Der Koalitionsvertrag 2025 aus arbeitsrechtlicher Sicht
Die Union und die SPD haben sich am 09.04.2025 auf einen Koalitionsvertrag geeinigt. Aus arbeitsrechtlicher Sicht sind vielfältige Themen vorgesehen – ein Überblick:
Mindestlohn
Die Koalitionsparteien „stehen zum gesetzlichen Mindestlohn“, der auch zukünftig von einer unabhängigen Mindestlohnkommission festgelegt werden soll. Diese soll sich im Rahmen einer Gesamtabwägung sowohl an der Tarifentwicklung als auch an 60 % des Bruttomedianlohns von Vollzeitbeschäftigten orientieren. „Auf diesem Weg ist ein Mindestlohn von 15 Euro im Jahr 2026 erreichbar.“ Union und SPD verweisen zwar auf die Mindestlohnkommission, geben aber trotzdem eine konkrete Empfehlung ab. Es bleibt abzuwarten, ob die Erhöhung des Mindestlohnes nicht dem großen Ziel des Wirtschaftswachstums entgegensteht.
Tarifbindung
Die Koalition strebt eine höhere Tarifbindung an und greift dabei die Gesetzesinitiative zum Bundestariftreuegesetz auf. Nach dem Gesetzentwurf dürfen öffentliche Aufträge nur an Unternehmen vergeben werden, die tarifvertragliche Arbeitsbedingungen einhalten und ihren Beschäftigten Löhne in Höhe des üblichen Branchentarifs bezahlen. Laut Koalitionsvertrag soll das Bundestariftreuegesetz für Vergabe auf Bundesebene ab 50.000 Euro und für Start-ups mit innovativen Leistungen in den ersten vier Jahren nach ihrer Gründung ab 100.000 Euro gelten.

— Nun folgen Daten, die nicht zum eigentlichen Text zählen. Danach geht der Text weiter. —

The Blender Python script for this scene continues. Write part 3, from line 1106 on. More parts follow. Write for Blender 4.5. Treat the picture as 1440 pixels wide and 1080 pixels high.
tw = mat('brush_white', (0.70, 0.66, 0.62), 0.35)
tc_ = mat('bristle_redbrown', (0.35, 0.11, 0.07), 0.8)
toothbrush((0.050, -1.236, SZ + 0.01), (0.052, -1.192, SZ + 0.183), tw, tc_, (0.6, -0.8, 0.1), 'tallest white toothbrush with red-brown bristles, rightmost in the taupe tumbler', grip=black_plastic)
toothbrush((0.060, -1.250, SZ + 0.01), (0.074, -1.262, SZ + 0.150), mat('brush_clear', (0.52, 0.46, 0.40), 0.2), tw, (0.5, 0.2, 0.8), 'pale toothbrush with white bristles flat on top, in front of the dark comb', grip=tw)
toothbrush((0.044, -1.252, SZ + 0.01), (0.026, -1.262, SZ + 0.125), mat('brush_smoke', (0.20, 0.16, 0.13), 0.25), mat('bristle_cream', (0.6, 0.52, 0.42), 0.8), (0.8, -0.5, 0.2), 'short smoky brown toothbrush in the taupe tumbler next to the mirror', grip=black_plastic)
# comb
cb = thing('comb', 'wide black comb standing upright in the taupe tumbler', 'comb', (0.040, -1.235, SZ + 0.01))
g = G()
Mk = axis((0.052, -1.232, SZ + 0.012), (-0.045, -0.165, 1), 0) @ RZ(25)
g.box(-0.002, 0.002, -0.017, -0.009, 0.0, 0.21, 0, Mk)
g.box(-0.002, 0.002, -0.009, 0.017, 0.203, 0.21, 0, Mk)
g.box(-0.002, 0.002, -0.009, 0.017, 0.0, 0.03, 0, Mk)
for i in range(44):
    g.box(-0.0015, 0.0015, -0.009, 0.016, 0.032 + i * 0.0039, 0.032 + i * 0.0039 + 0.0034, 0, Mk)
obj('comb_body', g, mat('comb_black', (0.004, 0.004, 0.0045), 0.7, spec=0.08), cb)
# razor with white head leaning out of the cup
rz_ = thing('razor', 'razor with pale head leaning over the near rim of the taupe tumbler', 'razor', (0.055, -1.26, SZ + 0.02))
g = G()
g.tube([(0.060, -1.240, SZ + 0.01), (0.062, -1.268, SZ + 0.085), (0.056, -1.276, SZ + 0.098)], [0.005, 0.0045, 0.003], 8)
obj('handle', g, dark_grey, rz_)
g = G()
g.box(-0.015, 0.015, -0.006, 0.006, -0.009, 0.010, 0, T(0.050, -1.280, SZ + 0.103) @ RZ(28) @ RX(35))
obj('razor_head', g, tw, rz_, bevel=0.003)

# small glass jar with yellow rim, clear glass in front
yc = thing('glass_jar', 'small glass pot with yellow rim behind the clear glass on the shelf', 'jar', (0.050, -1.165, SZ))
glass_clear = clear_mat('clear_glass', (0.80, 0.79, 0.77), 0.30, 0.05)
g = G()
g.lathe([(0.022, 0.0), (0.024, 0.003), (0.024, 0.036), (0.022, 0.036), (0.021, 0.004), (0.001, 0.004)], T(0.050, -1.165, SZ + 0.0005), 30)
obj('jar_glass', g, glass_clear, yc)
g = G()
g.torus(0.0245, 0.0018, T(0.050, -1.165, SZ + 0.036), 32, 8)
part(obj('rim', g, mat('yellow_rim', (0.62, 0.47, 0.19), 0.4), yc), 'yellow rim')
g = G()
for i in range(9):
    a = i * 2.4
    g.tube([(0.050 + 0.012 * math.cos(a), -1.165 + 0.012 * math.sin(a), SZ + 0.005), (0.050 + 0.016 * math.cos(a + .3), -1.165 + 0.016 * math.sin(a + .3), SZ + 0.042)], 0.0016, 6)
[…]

Revolution der wöchentlichen Arbeitszeit
Union und SPD möchten flexiblere Arbeitszeitmodelle ermöglichen. Insbesondere soll eine wöchentliche statt einer täglichen Höchstarbeitszeit gelten, wie es die Arbeitszeitrichtlinie der EU vorsieht. Arbeitgeber und Arbeitnehmer wären dadurch freier in der Aufteilung der wöchentlichen Arbeitszeit. Ruhezeiten sind allerdings nach wie vor zu beachten. Die elektronische Erfassung von Arbeitszeiten soll unbürokratisch erfolgen und dabei für kleine und mittlere Unternehmen angemessene Übergangsregelungen vorsehen. Die Vertrauensarbeitszeit soll auch ohne Zeiterfassung im Einklang mit der EU-Arbeitszeitrichtlinie möglich sein.
Erleichterte Beschäftigung für Rentner
Hierzu sind zusätzliche finanzielle Anreize geplant, damit sich freiwilliges, längeres Arbeiten mehr lohnt. Wer das gesetzliche Rentenalter erreicht und freiwillig weiterarbeitet, bekommt sein Gehalt künftig bis 2.000 Euro im Monat steuerfrei. Außerdem ist geplant, die Rückkehr zum bisherigen Arbeitgeber nach Erreichen der Regelarbeitsgrenze zu erleichtern, indem das Vorbeschäftigungsverbot aufgehoben und dadurch befristetes Weiterarbeiten ermöglicht wird.
AGG-Reform
Laut den Koalitionsparteien sind Benachteiligungen und Diskriminierungen Gift für die gesellschaftliche und wirtschaftliche Entwicklung. Daher soll der Diskriminierungsschutz gestärkt und verbessert werden.
Digitalisierung
Des Weiteren sollen Online-Betriebsratssitzungen und Online-Betriebsversammlungen als gleichwertige Alternativen zu Präsenzformaten ermöglicht werden. Auch die Option digitale Betriebsratswahlen durchzuführen, soll im Betriebsverfassungsgesetz verankert werden.
Sonstiges
CDU/CSU und SPD haben sich außerdem auf einige Maßnahmen der Entbürokratisierung geeinigt. Ein Beispiel ist der Abbau von Schriftformerfordernissen, zum Beispiel bei Befristungen. Die Koalitionäre möchten auch den Arbeitsschutz verbessern und die betriebliche Altersvorsorge soll attraktiver werden.
Die Pläne im Koalitionsvertrag für das Arbeitsrecht sollen schnell umgesetzt werden.